▸ **GOAL**:
Print the entire listing. Each line must match the original exactly.

▸ **SUPPLIED MATERIAL**:
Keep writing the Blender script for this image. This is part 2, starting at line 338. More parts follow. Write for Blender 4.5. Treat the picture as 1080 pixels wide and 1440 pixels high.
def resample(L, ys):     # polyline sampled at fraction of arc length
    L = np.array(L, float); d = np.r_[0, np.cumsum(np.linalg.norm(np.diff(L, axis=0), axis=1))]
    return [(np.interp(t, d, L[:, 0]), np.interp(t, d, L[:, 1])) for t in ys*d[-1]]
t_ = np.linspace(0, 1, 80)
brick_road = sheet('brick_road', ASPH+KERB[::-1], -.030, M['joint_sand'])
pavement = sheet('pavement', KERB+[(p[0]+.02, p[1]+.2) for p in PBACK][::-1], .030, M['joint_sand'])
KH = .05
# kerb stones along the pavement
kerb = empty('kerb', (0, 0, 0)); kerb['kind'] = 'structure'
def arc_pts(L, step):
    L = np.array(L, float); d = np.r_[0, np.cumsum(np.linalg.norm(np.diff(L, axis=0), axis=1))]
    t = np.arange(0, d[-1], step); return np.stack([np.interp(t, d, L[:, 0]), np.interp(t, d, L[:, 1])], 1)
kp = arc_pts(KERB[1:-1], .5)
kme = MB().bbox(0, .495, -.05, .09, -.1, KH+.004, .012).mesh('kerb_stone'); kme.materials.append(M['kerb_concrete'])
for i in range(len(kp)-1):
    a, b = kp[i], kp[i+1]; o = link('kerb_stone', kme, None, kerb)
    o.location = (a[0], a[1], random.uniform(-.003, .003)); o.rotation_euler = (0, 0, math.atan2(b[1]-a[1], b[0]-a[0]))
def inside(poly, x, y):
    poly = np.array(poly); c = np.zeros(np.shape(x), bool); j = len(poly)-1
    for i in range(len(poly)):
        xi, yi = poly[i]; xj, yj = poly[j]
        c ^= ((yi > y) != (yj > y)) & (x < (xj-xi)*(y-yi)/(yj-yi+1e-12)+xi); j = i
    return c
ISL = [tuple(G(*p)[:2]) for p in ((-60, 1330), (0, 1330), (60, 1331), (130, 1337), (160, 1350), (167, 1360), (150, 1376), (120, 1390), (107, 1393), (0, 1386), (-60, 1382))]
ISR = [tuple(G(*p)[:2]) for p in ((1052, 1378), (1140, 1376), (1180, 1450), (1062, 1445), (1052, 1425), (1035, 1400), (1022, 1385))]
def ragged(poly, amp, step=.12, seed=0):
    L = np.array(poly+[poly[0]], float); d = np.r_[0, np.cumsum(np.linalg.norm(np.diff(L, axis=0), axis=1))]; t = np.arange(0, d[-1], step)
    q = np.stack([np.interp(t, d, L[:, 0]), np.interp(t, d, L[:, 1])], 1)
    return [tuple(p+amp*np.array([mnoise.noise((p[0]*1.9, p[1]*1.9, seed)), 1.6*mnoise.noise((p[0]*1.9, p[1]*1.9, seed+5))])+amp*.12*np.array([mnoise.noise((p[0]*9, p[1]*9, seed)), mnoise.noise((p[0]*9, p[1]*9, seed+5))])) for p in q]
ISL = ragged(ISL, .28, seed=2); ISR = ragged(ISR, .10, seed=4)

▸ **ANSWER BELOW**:
Keep writing the Blender script for this image. This is part 2, starting at line 338. More parts follow. Write for Blender 4.5. Treat the picture as 1080 pixels wide and 1440 pixels high.
def resample(L, ys):     # polyline sampled at fraction of arc length
    L = np.array(L, float); d = np.r_[0, np.cumsum(np.linalg.norm(np.diff(L, axis=0), axis=1))]
    return [(np.interp(t, d, L[:, 0]), np.interp(t, d, L[:, 1])) for t in ys*d[-1]]
t_ = np.linspace(0, 1, 80)
brick_road = sheet('brick_road', ASPH+KERB[::-1], -.030, M['joint_sand'])
pavement = sheet('pavement', KERB+[(p[0]+.02, p[1]+.2) for p in PBACK][::-1], .030, M['joint_sand'])
KH = .05
# kerb stones along the pavement
kerb = empty('kerb', (0, 0, 0)); kerb['kind'] = 'structure'
def arc_pts(L, step):
    L = np.array(L, float); d = np.r_[0, np.cumsum(np.linalg.norm(np.diff(L, axis=0), axis=1))]
    t = np.arange(0, d[-1], step); return np.stack([np.interp(t, d, L[:, 0]), np.interp(t, d, L[:, 1])], 1)
kp = arc_pts(KERB[1:-1], .5)
kme = MB().bbox(0, .495, -.05, .09, -.1, KH+.004, .012).mesh('kerb_stone'); kme.materials.append(M['kerb_concrete'])
for i in range(len(kp)-1):
    a, b = kp[i], kp[i+1]; o = link('kerb_stone', kme, None, kerb)
    o.location = (a[0], a[1], random.uniform(-.003, .003)); o.rotation_euler = (0, 0, math.atan2(b[1]-a[1], b[0]-a[0]))
def inside(poly, x, y):
    poly = np.array(poly); c = np.zeros(np.shape(x), bool); j = len(poly)-1
    for i in range(len(poly)):
        xi, yi = poly[i]; xj, yj = poly[j]
        c ^= ((yi > y) != (yj > y)) & (x < (xj-xi)*(y-yi)/(yj-yi+1e-12)+xi); j = i
    return c
ISL = [tuple(G(*p)[:2]) for p in ((-60, 1330), (0, 1330), (60, 1331), (130, 1337), (160, 1350), (167, 1360), (150, 1376), (120, 1390), (107, 1393), (0, 1386), (-60, 1382))]
ISR = [tuple(G(*p)[:2]) for p in ((1052, 1378), (1140, 1376), (1180, 1450), (1062, 1445), (1052, 1425), (1035, 1400), (1022, 1385))]
def ragged(poly, amp, step=.12, seed=0):
    L = np.array(poly+[poly[0]], float); d = np.r_[0, np.cumsum(np.linalg.norm(np.diff(L, axis=0), axis=1))]; t = np.arange(0, d[-1], step)
    q = np.stack([np.interp(t, d, L[:, 0]), np.interp(t, d, L[:, 1])], 1)
    return [tuple(p+amp*np.array([mnoise.noise((p[0]*1.9, p[1]*1.9, seed)), 1.6*mnoise.noise((p[0]*1.9, p[1]*1.9, seed+5))])+amp*.12*np.array([mnoise.noise((p[0]*9, p[1]*9, seed)), mnoise.noise((p[0]*9, p[1]*9, seed+5))])) for p in q]
ISL = ragged(ISL, .28, seed=2); ISR = ragged(ISR, .10, seed=4)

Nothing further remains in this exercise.